Critical Role fandom is So Bad. The Beauyasha vs Beaujester ship wars are honestly turning me off both ships...
Admittedly I'm a Ship Hipster who has trouble sticking with juggernaut ships anyway, so I'll be happy over here in my corner with Beau/Veth lol
yeah, and there's a similar sorta weird transformation from "Taryon having to deal with comphet is homophobic" to "Jester dealing with comphet would be so meaningful i can't believe Liam wants to rob us of it by having his character have a crush that he doesn't plan to act on!!!" I get that the fanbases from campaign to campaign are different, but. It's still a bit of a trip, yunno?
Zuko this Zuko that, this redemption arc was shit and we're comparing it to Zuko Its annoying lol different redemption narratives exist man
It's killed his redemption arc for me, honestly. FMA fans can be similarly irritating with this kind of thing. "FMA is the only good manga" chat has made me never want to reread it.
I generally assume that those people grew up with Avatar and it was their earliest memorable exposure to a redemption arc. Sometimes it’s great to experience the wonder of an important idea again through the eyes of someone who’s still just beginning to understand it, and other times you’d really like to please move on now finally.
It also drives me crazy because it's so clear they're looking at it from the end and retroactively going "Zuko Deserved(TM) redemption from the beginning!" And I'm like. Be honest. If Season 1 of Avatar was airing right now and you didn't know any of what was going to happen, would you still be going to bat for the exiled prince of the genocidal empire as definitely going to be a better and more deserving person than whichever character he's being used as a bludgeon against this week?
Also also drives me crazy because I'm a pedantic overanalytical pain in the ass and I would actually enjoy meta about why Zuko struck a chord with so many people, but nobody ever seems to actually be interested in dissecting it and talking about what anyone can learn from it, just in repeating over and over that it's the BESTEST REDEMPTION ARC EVAR!!!1!!
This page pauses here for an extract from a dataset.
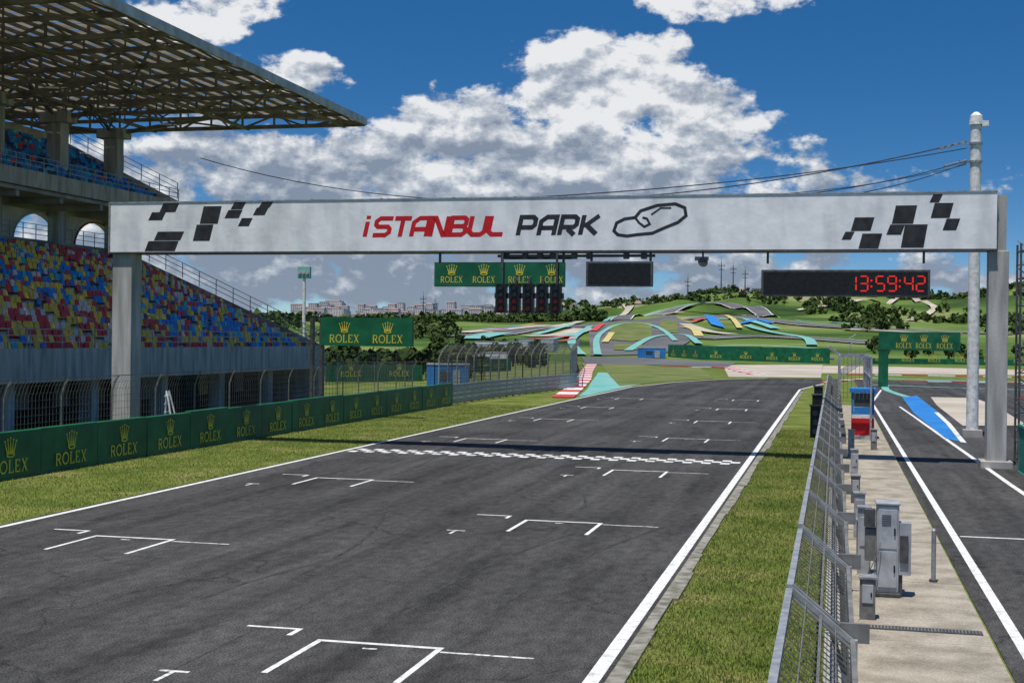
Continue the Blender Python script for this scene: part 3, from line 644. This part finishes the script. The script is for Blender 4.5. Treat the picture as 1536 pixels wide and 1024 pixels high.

Yeah that's one of the things that drives me up the wall when people bring up something I like to use it to disparage something I also like without really, like. Explaining in any way why they're making the comparison and why the narrative beats work in one and supposedly not in the other. That, and me just being real dubious on the value of using two different works of art to make a critique of only one of them instead of using them as contrasting elements to discuss a theme.